I'm dealing with the wife of a deceased taxpayer. The details are a little fuzzy since he didn't share this investment with us or his wife, but this is the background I was able to gather from the attorney involved:
Back in 2007, the taxpayer invested $90k for an interest in an LLC. The LLC borrowed about $3 million to build apartments. He signed personally along with the other investors. When the LLC couldn't pay it back, they went to the investors. According to the attorney I spoke to, he had a chance to settle, but received bad legal advice from another attorney. Apparently he was told not to worry since the investment was in another state. In 2012, the lender successfully entered a judgement against the taxpayer for the $3 million (he was the only remaining investor who didn't settle). In early 2017, the taxpayer and spouse had over $500k debited from their joint checking account as part of the judgement. A few months later, the taxpayer died. His spouse spent about $400k in legal fees related to case, resulting in a settlement where no further money was due.
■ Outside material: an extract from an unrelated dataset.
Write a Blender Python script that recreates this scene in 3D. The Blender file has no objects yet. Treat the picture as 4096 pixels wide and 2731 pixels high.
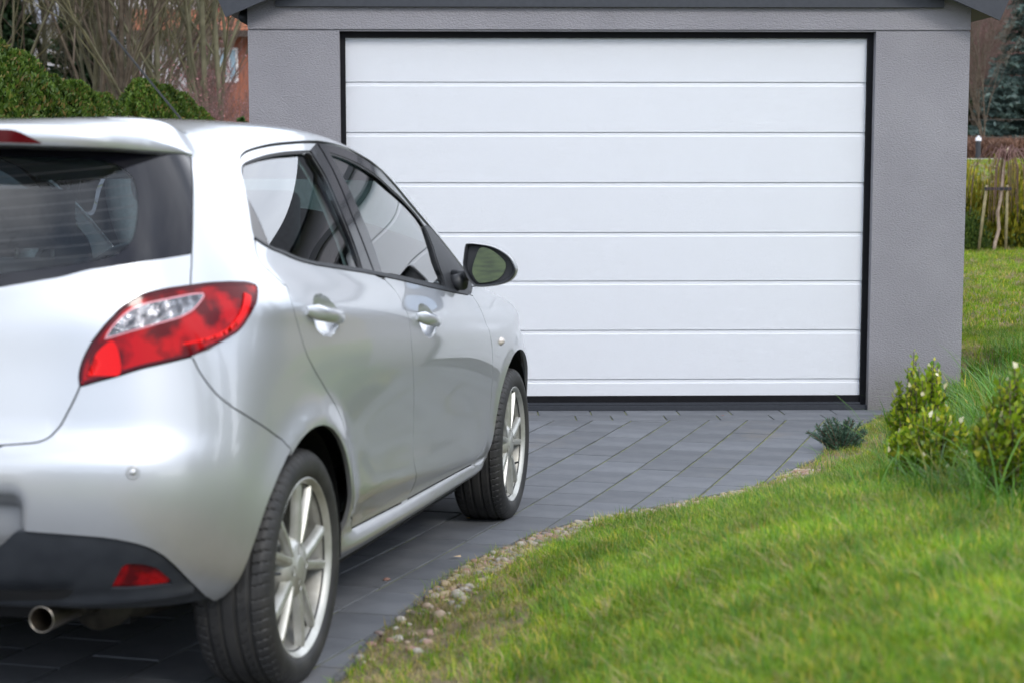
import bpy, math, random
import numpy as np
from mathutils import Matrix, Vector
from mathutils.geometry import delaunay_2d_cdt
random.seed(7); RNG=np.random.RandomState(7)
scene=bpy.context.scene
ZOFF=1.49
# ------------------------------------------------------------------ camera
PITCH=math.radians(6.31); YAW=math.radians(1.32)
cam=bpy.data.cameras.new('camera'); co=bpy.data.objects.new('camera',cam); scene.collection.objects.link(co)
cam.sensor_width=36; cam.lens=7000/4096*36; cam.clip_end=2000; cam.clip_start=.05
co.location=(0,0,ZOFF); co.rotation_euler=(math.pi/2-PITCH,0,-YAW)
cam.dof.use_dof=True; cam.dof.focus_distance=8.6; cam.dof.aperture_fstop=4.6
scene.camera=co
# ------------------------------------------------------------------ sky and sun
SUN_EL=math.radians(38); SUN_AZ=math.radians(150)      # azimuth clockwise from +Y
w=bpy.data.worlds.new("World"); scene.world=w; w.use_nodes=True
nt=w.node_tree; N=nt.nodes; L=nt.links; N.clear()
o=N.new('ShaderNodeOutputWorld'); bg=N.new('ShaderNodeBackground'); sk=N.new('ShaderNodeTexSky')
sk.sky_type='NISHITA'; sk.sun_disc=False; sk.sun_elevation=SUN_EL; sk.sun_rotation=SUN_AZ; sk.air_density=1.0; sk.dust_density=2.0
tc=N.new('ShaderNodeTexCoord'); mp=N.new('ShaderNodeMapping'); mp.inputs['Scale'].default_value=(1,1,1.9); mp.inputs['Location'].default_value=(3.1,1.7,0)
nz=N.new('ShaderNodeTexNoise'); nz.inputs['Scale'].default_value=1.0; nz.inputs['Detail'].default_value=7; nz.inputs['Roughness'].default_value=.58
cr=N.new('ShaderNodeValToRGB'); cr.color_ramp.elements[0].position=.36; cr.color_ramp.elements[0].color=(0.45,)*3+(1,); cr.color_ramp.elements[1].position=.58; cr.color_ramp.elements[1].color=(1,1,1,1)
cc=N.new('ShaderNodeValToRGB'); cc.color_ramp.elements[0].position=.35; cc.color_ramp.elements[0].color=(7.0,8.6,11.5,1); cc.color_ramp.elements[1].position=.68; cc.color_ramp.elements[1].color=(33,34,36,1)
nz2=N.new('ShaderNodeTexNoise'); nz2.inputs['Scale'].default_value=1.35; nz2.inputs['Detail'].default_value=6
mx=N.new('ShaderNodeMixRGB')
L.new(tc.outputs['Generated'],mp.inputs['Vector']); L.new(mp.outputs[0],nz.inputs['Vector']); L.new(mp.outputs[0],nz2.inputs['Vector'])
L.new(nz.outputs['Fac'],cr.inputs[0]); L.new(nz2.outputs['Fac'],cc.inputs[0]); L.new(cr.outputs[0],mx.inputs[0]); L.new(sk.outputs[0],mx.inputs[1]); L.new(cc.outputs[0],mx.inputs[2])
L.new(mx.outputs[0],bg.inputs[0]); bg.inputs[1].default_value=.10; L.new(bg.outputs[0],o.inputs[0])
sl=bpy.data.lights.new('sun','SUN'); sl.energy=1.5; sl.angle=math.radians(14); sl.color=(1,.95,.88)
so=bpy.data.objects.new('sun',sl); scene.collection.objects.link(so)
sd=Vector((math.sin(SUN_AZ)*math.cos(SUN_EL),math.cos(SUN_AZ)*math.cos(SUN_EL),math.sin(SUN_EL)))
so.rotation_euler=sd.to_track_quat('Z','Y').to_euler(); so.location=(0,0,30)
scene.view_settings.view_transform='Standard'; scene.view_settings.look='None'; scene.view_settings.gamma=1; scene.view_settings.use_curve_mapping=False
scene.view_settings.exposure=.21
scene.cycles.max_bounces=8; scene.cycles.transparent_max_bounces=16; scene.cycles.sample_clamp_indirect=6
scene.cycles.caustics_reflective=False; scene.cycles.caustics_refractive=False

# ------------------------------------------------------------------ helpers
COL=scene.collection
def link(name,data,parent=None,**props):
    ob=bpy.data.objects.new(name,data); COL.objects.link(ob)
    if parent is not None: ob.parent=parent
    for k,v in props.items(): ob[k]=v
    return ob
def thing(name,loc,label,cat,group=None):
    e=link(name,None); e.location=loc; e['label']=label; e['category']=cat; e.empty_display_size=.1
    if group: e['group']=group
    return e
def tag(ob,label,cat,group=None):
    ob['label']=label; ob['category']=cat
    if group: ob['group']=group
    return ob
def mesh(name,V,Fc,mat=None,smooth=False,normals=None):
    me=bpy.data.meshes.new(name); me.from_pydata([tuple(map(float,v)) for v in V],[],[tuple(f) for f in Fc]); 
    if mat: me.materials.append(mat)
    if smooth: me.polygons.foreach_set('use_smooth',[True]*len(me.polygons))
    me.update()
    return me
def fastmesh(name,V,T,mat,smooth=False,k=3):
    V=np.asarray(V,np.float32); T=np.asarray(T,np.int32)
    me=bpy.data.meshes.new(name); me.vertices.add(len(V)); me.vertices.foreach_set('co',V.ravel())
    me.loops.add(T.size); me.loops.foreach_set('vertex_index',T.ravel())
    me.polygons.add(len(T)); me.polygons.foreach_set('loop_start',np.arange(0,T.size,k,dtype=np.int32)); me.polygons.foreach_set('loop_total',np.full(len(T),k,np.int32))
    if smooth: me.polygons.foreach_set('use_smooth',[True]*len(T))
    me.materials.append(mat); me.update(); me.validate(); return me
class MB:
    def __init__(s): s.v=[]; s.f=[]
    def add(s,V,Fc):
        n=len(s.v); s.v+= [tuple(map(float,p)) for p in V]; s.f+=[tuple(i+n for i in f) for f in Fc]
    def box(s,x0,x1,y0,y1,z0,z1):
        s.add([(x0,y0,z0),(x1,y0,z0),(x1,y1,z0),(x0,y1,z0),(x0,y0,z1),(x1,y0,z1),(x1,y1,z1),(x0,y1,z1)],[(0,3,2,1),(4,5,6,7),(0,1,5,4),(1,2,6,5),(2,3,7,6),(3,0,4,7)])
    def prism(s,poly,y0,y1):            # poly in x,z extruded along y
        n=len(poly); s.add([(x,y0,z) for x,z in poly]+[(x,y1,z) for x,z in poly],[tuple(range(n)),tuple(range(2*n-1,n-1,-1))]+[(i,i+n,(i+1)%n+n,(i+1)%n) for i in range(n)])
    def tube(s,P,R,k=8,cap=True):
        P=[Vector(p) for p in P]; R=R if hasattr(R,'__len__') else [R]*len(P); rings=[]; up=None; V=[]
        for i,p in enumerate(P):
            t=(P[min(i+1,len(P)-1)]-P[max(i-1,0)]).normalized()
            if up is None: up=t.orthogonal().normalized()
            up=(up-t*up.dot(t)).normalized(); b=t.cross(up)
            for j in range(k):
                a=2*math.pi*j/k; V.append(p+(up*math.cos(a)+b*math.sin(a))*R[i])
        Fc=[(i*k+j,i*k+(j+1)%k,(i+1)*k+(j+1)%k,(i+1)*k+j) for i in range(len(P)-1) for j in range(k)]
        if cap: Fc+= [tuple(range(k-1,-1,-1)),tuple((len(P)-1)*k+j for j in range(k))]
        s.add(V,Fc)
    def lathe(s,prof,n=48,axis='y',a0=0,a1=2*math.pi,close=True):   # prof [(r,h)]
        V=[];m=len(prof); cnt=n if close else n+1
        for i in range(cnt):
            a=a0+(a1-a0)*i/n; c,sn=math.cos(a),math.sin(a)
            for r,h in prof:
                V.append((r*c,h,r*sn) if axis=='y' else (r*c,r*sn,h) if axis=='z' else (h,r*c,r*sn))
        Fc=[]
        for i in range(n):
            i2=(i+1)%cnt
            for j in range(m-1): Fc.append((i*m+j,i2*m+j,i2*m+j+1,i*m+j+1))
        s.add(V,Fc)
    def mesh(s,name,mat,smooth=False,auto=None):
        me=mesh(name,s.v,s.f,mat,smooth)
        if auto is not None: me.set_sharp_from_angle(angle=math.radians(auto))
        return me
    def obj(s,name,mat,parent=None,smooth=False,auto=None,**p):
        if auto is not None: smooth=True
        return link(name,s.mesh(name,mat,smooth,auto),parent,**p)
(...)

The legal fees were related to the initial investment, but they were to prevent the lender from receiving the full judgement. I'm thinking any deductions related to the legal fees are capital since they're connected to the LLC interest. I'm not sure about the timing and which year(s) I should claim the capital loss. I'm assuming it would include the $500k debited and the $400k legal fees. She spoke to a CPA who believed she might be out of luck since the statute was up on the $90k loss. Any insight is appreciated.